Output every line exactly as written. Leave out pictures.

※ ※ ※

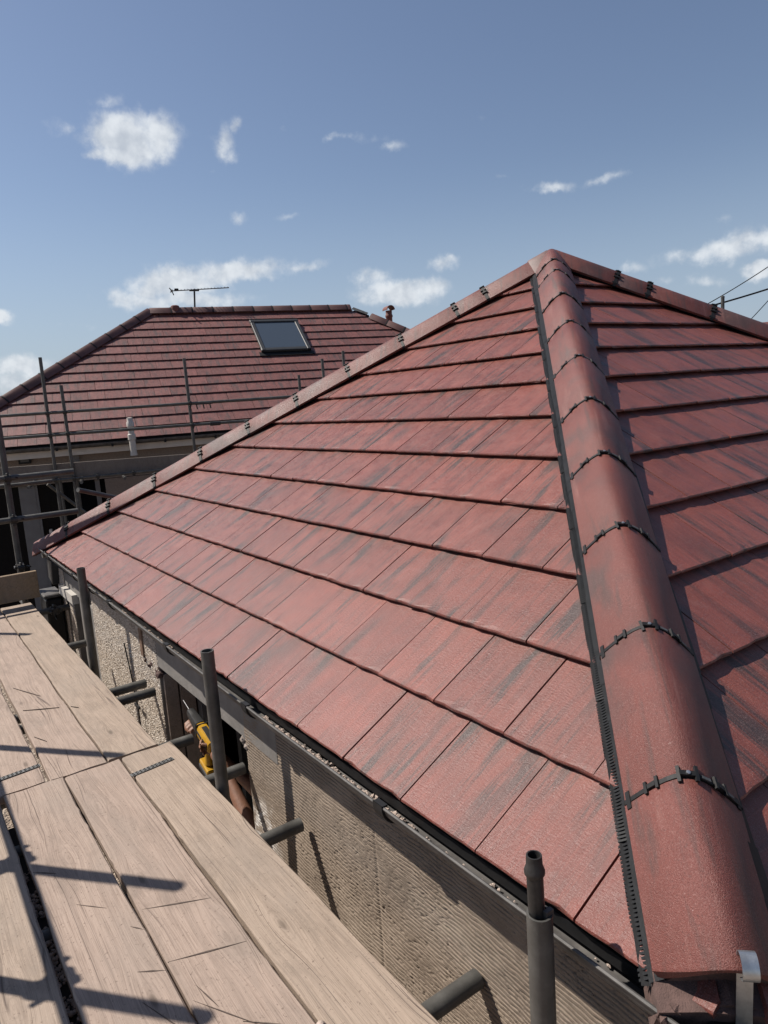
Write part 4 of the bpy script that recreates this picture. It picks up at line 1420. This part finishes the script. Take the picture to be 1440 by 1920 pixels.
plain_run(f3(hr0 - hrk * (VN - 0.42), VN - 0.42), f3(hr0, 0), 0.46, 0.0)
MB().box(f3(hr0 - hrk * (VN - 0.2), VN - 0.2, 0.03), (0.4, 0.10, 0.012), NF.to_3x3() @ Matrix.Rotation(R(-43), 3, 'Z')).build('bare_hip_batten', M_STEEL, nroof)
# roof window
skc = f3((SK[0] + SK[1]) / 2, (SK[2] + SK[3]) / 2, 0.045)
RM = NF.to_3x3()
sw, sh = SK[1] - SK[0], SK[3] - SK[2]
rwn = MB().bbox(skc + RM @ Vector((-(sw - 0.10) / 2, 0, 0)), (0.085, sh, 0.07), 0.01, RM).bbox(skc + RM @ Vector(((sw - 0.10) / 2, 0, 0)), (0.085, sh, 0.07), 0.01, RM).bbox(skc + RM @ Vector((0, (sh - 0.09) / 2, 0.006)), (sw, 0.09, 0.08), 0.01, RM).bbox(skc + RM @ Vector((0, -(sh - 0.10) / 2, -0.004)), (sw, 0.10, 0.06), 0.01, RM).build('roof_window', M_FRAMEGREY, nroof)
gl = NT('skylight_glass')
gl.fin((0.05, 0.065, 0.085), 0.08, None, 0, 0.6)
MB().box(skc + RM @ Vector((0, 0, 0.012)), (sw - 0.18, sh - 0.17, 0.012), RM).build('window_pane', gl.m, rwn if False else nroof)
MB().box(f3((SK[0] + SK[1]) / 2, SK[2] - 0.05, 0.0), (sw + 0.1, 0.13, 0.02), RM).build('lead_flashing', M_BLACK, nroof)
# terracotta pots
MB().lathe(NP(3.235, run, 3.33), (0, 0, 1), [(0.10, 0.0), (0.105, 0.05), (0.09, 0.12), (0.06, 0.135)], 16).build('flue_pot', M_TERRA, nb, smooth=True)
fl = MB().lathe(NP(8.83, 4.41, 2.58), (0, 0, 1), [(0.085, 0.0), (0.085, 0.62), (0.10, 0.64), (0.10, 0.68), (0.085, 0.70), (0.085, 0.80)], 16).build('flue_pipe', M_TERRA, nb, smooth=True)
mb = MB()
hc = NP(8.83, 4.41, 3.39)
V, Fc = [], []
for s in (-0.16, 0.16):
    for rr in (0.115, 0.098):
        for i in range(13):
            a = math.pi * i / 12
            V.append(hc + nn3 * s * -1 + ne * (-math.cos(a) * rr) + Vector((0, 0, math.sin(a) * rr)))
for i in range(12):
    Fc += [(i, i + 1, 26 + i + 1, 26 + i), (13 + i, 39 + i, 39 + i + 1, 13 + i + 1), (i, 13 + i, 13 + i + 1, i + 1), (26 + i, 26 + i + 1, 39 + i + 1, 39 + i)]
mb.add(V, Fc).build('flue_hood', M_TERRA, fl, smooth=True)
# eaves: gutter, fascia, wall, pipe, lamp
half_round([tuple(NP(u, -0.03, 0.665)) for u in (-1.6, 3, 7, 11.5)], tuple(nn3), 0.065, 'gutter', nb)
MB().box(NP(5, 0.05, 0.60), (0, 0, 0)) 
RN = Matrix((ne, nn3, Vector((0, 0, 1)))).transposed()
MB().box(NP(5, 0.055, 0.555), (13.2, 0.03, 0.14), RN).build('fascia', M_CREAM, nb)
MB().box(NP(5, 0.18, 0.53), (13.0, 0.22, 0.02), RN).build('soffit', M_CREAM, nb)
for u in [-1.2 + 0.9 * i for i in range(14)]:
    MB().box(NP(u, -0.03, 0.61), (0.035, 0.15, 0.05), RN).build('gutter_bracket', M_BLACK, nb)
mb = MB()
mb.box(NP(4.9, 0.42, 0.265), (12.4, 0.24, 0.51), RN)
mb.box(NP(6.2, 0.42, -1.30), (9.8, 0.24, 2.6), RN)
mb.box(NP(4.9, 2 * run - 0.4, -1.05), (12.4, 0.24, 3.1), RN)
mb.box(NP(-1.2, run, -1.05), (0.24, 2 * run - 1.0, 3.1), RN)
mb.box(NP(11.0, run, -1.05), (0.24, 2 * run - 1.0, 3.1), RN)
mb.build('wall', M_ROUGHCAST, nb)
dn_ = MB().box(NP(0.1, 0.46, -1.30), (2.4, 0.04, 2.6), RN).build('patio_door', M_GLASS, nb)
MB().box(NP(0.03, 0.40, -1.30), (0.30, 0.06, 2.6), RN).box(NP(1.17, 0.40, -1.30), (0.08, 0.06, 2.6), RN).box(NP(0.12, 0.37, -1.30), (0.03, 0.02, 2.6), RN).build('door_frame', M_OFFWHITE, dn_)
MB().bbox(NP(0.30, 0.36, -0.95), (0.05, 0.08, 0.30), 0.008, RN).build('door_handle', M_WHITE, dn_)
vp_ = MB().lathe(NP(1.834, -0.15, 0.40), (0, 0, 1), [(0.062, 0), (0.055, 0.10), (0.055, 0.27), (0.068, 0.28), (0.068, 0.37), (0.054, 0.38), (0.054, 0.50), (0.064, 0.51), (0.064, 0.58), (0.05, 0.60), (0.05, 0.66), (0.02, 0.67)], 16).build('vent_pipe', M_WHITE, nb, smooth=True)
MB().box(NP(0.87, 0.26, 0.47), (0.11, 0.06, 0.30), RN).build('downpipe_bracket', M_OFFWHITE, nb)
lt = MB().bbox(NP(0.06, 0.24, 0.475), (0.20, 0.10, 0.15), 0.01, RN).bbox(NP(0.0, 0.26, 0.58), (0.05, 0.06, 0.07), 0.006, RN).build('security_light', M_BLACK, nb)
MB().box(NP(0.06, 0.183, 0.465), (0.13, 0.012, 0.06), RN).build('lamp_glass', M_CLIPGREY, lt)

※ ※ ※

*Response to this exercise*:
Write part 4 of the bpy script that recreates this picture. It picks up at line 1420. This part finishes the script. Take the picture to be 1440 by 1920 pixels.
plain_run(f3(hr0 - hrk * (VN - 0.42), VN - 0.42), f3(hr0, 0), 0.46, 0.0)
MB().box(f3(hr0 - hrk * (VN - 0.2), VN - 0.2, 0.03), (0.4, 0.10, 0.012), NF.to_3x3() @ Matrix.Rotation(R(-43), 3, 'Z')).build('bare_hip_batten', M_STEEL, nroof)
# roof window
skc = f3((SK[0] + SK[1]) / 2, (SK[2] + SK[3]) / 2, 0.045)
RM = NF.to_3x3()
sw, sh = SK[1] - SK[0], SK[3] - SK[2]
rwn = MB().bbox(skc + RM @ Vector((-(sw - 0.10) / 2, 0, 0)), (0.085, sh, 0.07), 0.01, RM).bbox(skc + RM @ Vector(((sw - 0.10) / 2, 0, 0)), (0.085, sh, 0.07), 0.01, RM).bbox(skc + RM @ Vector((0, (sh - 0.09) / 2, 0.006)), (sw, 0.09, 0.08), 0.01, RM).bbox(skc + RM @ Vector((0, -(sh - 0.10) / 2, -0.004)), (sw, 0.10, 0.06), 0.01, RM).build('roof_window', M_FRAMEGREY, nroof)
gl = NT('skylight_glass')
gl.fin((0.05, 0.065, 0.085), 0.08, None, 0, 0.6)
MB().box(skc + RM @ Vector((0, 0, 0.012)), (sw - 0.18, sh - 0.17, 0.012), RM).build('window_pane', gl.m, rwn if False else nroof)
MB().box(f3((SK[0] + SK[1]) / 2, SK[2] - 0.05, 0.0), (sw + 0.1, 0.13, 0.02), RM).build('lead_flashing', M_BLACK, nroof)
# terracotta pots
MB().lathe(NP(3.235, run, 3.33), (0, 0, 1), [(0.10, 0.0), (0.105, 0.05), (0.09, 0.12), (0.06, 0.135)], 16).build('flue_pot', M_TERRA, nb, smooth=True)
fl = MB().lathe(NP(8.83, 4.41, 2.58), (0, 0, 1), [(0.085, 0.0), (0.085, 0.62), (0.10, 0.64), (0.10, 0.68), (0.085, 0.70), (0.085, 0.80)], 16).build('flue_pipe', M_TERRA, nb, smooth=True)
mb = MB()
hc = NP(8.83, 4.41, 3.39)
V, Fc = [], []
for s in (-0.16, 0.16):
    for rr in (0.115, 0.098):
        for i in range(13):
            a = math.pi * i / 12
            V.append(hc + nn3 * s * -1 + ne * (-math.cos(a) * rr) + Vector((0, 0, math.sin(a) * rr)))
for i in range(12):
    Fc += [(i, i + 1, 26 + i + 1, 26 + i), (13 + i, 39 + i, 39 + i + 1, 13 + i + 1), (i, 13 + i, 13 + i + 1, i + 1), (26 + i, 26 + i + 1, 39 + i + 1, 39 + i)]
mb.add(V, Fc).build('flue_hood', M_TERRA, fl, smooth=True)
# eaves: gutter, fascia, wall, pipe, lamp
half_round([tuple(NP(u, -0.03, 0.665)) for u in (-1.6, 3, 7, 11.5)], tuple(nn3), 0.065, 'gutter', nb)
MB().box(NP(5, 0.05, 0.60), (0, 0, 0)) 
RN = Matrix((ne, nn3, Vector((0, 0, 1)))).transposed()
MB().box(NP(5, 0.055, 0.555), (13.2, 0.03, 0.14), RN).build('fascia', M_CREAM, nb)
MB().box(NP(5, 0.18, 0.53), (13.0, 0.22, 0.02), RN).build('soffit', M_CREAM, nb)
for u in [-1.2 + 0.9 * i for i in range(14)]:
    MB().box(NP(u, -0.03, 0.61), (0.035, 0.15, 0.05), RN).build('gutter_bracket', M_BLACK, nb)
mb = MB()
mb.box(NP(4.9, 0.42, 0.265), (12.4, 0.24, 0.51), RN)
mb.box(NP(6.2, 0.42, -1.30), (9.8, 0.24, 2.6), RN)
mb.box(NP(4.9, 2 * run - 0.4, -1.05), (12.4, 0.24, 3.1), RN)
mb.box(NP(-1.2, run, -1.05), (0.24, 2 * run - 1.0, 3.1), RN)
mb.box(NP(11.0, run, -1.05), (0.24, 2 * run - 1.0, 3.1), RN)
mb.build('wall', M_ROUGHCAST, nb)
dn_ = MB().box(NP(0.1, 0.46, -1.30), (2.4, 0.04, 2.6), RN).build('patio_door', M_GLASS, nb)
MB().box(NP(0.03, 0.40, -1.30), (0.30, 0.06, 2.6), RN).box(NP(1.17, 0.40, -1.30), (0.08, 0.06, 2.6), RN).box(NP(0.12, 0.37, -1.30), (0.03, 0.02, 2.6), RN).build('door_frame', M_OFFWHITE, dn_)
MB().bbox(NP(0.30, 0.36, -0.95), (0.05, 0.08, 0.30), 0.008, RN).build('door_handle', M_WHITE, dn_)
vp_ = MB().lathe(NP(1.834, -0.15, 0.40), (0, 0, 1), [(0.062, 0), (0.055, 0.10), (0.055, 0.27), (0.068, 0.28), (0.068, 0.37), (0.054, 0.38), (0.054, 0.50), (0.064, 0.51), (0.064, 0.58), (0.05, 0.60), (0.05, 0.66), (0.02, 0.67)], 16).build('vent_pipe', M_WHITE, nb, smooth=True)
MB().box(NP(0.87, 0.26, 0.47), (0.11, 0.06, 0.30), RN).build('downpipe_bracket', M_OFFWHITE, nb)
lt = MB().bbox(NP(0.06, 0.24, 0.475), (0.20, 0.10, 0.15), 0.01, RN).bbox(NP(0.0, 0.26, 0.58), (0.05, 0.06, 0.07), 0.006, RN).build('security_light', M_BLACK, nb)
MB().box(NP(0.06, 0.183, 0.465), (0.13, 0.012, 0.06), RN).build('lamp_glass', M_CLIPGREY, lt)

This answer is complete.